Ирина Прохорова: То есть такие традиционные ценности возрождаются.
Илья Волков: Да. Именно традиционные.
Ирина Прохорова: Не только в политической жизни, но и в ароматах.
Илья Волков: Да. Причем я хочу подчеркнуть, что ценности именно конца XIX — начала XX века. Люди снова жаждут возвращения серьезной, глубокой, невероятно шлейфовой классики. Такой, чтобы король, который с тобой танцует, услышал от тебя аромат и потом захотел его создать. Тенденция в том, что к аромату снова перестают относиться как к какому-то аксессуару, к нему начинают относиться более серьезно, как это было опять же в XIX — начале XX века.
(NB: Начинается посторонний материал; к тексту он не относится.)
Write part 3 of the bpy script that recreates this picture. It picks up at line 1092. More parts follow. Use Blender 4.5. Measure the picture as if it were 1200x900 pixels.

Ирина Прохорова: Ну что ж, это очень интересный момент. И я очень надеюсь, что в следующий раз нам удастся в этом же составе продолжить разговор об ароматах. А я благодарю гостей и надеюсь, что те, кто нас видели и потом еще прочтут, поймут, сколь сложна сфера парфюмерии и вообще ароматов, что действительно это сфера культуры, условности и большого эксперимента. Спасибо большое!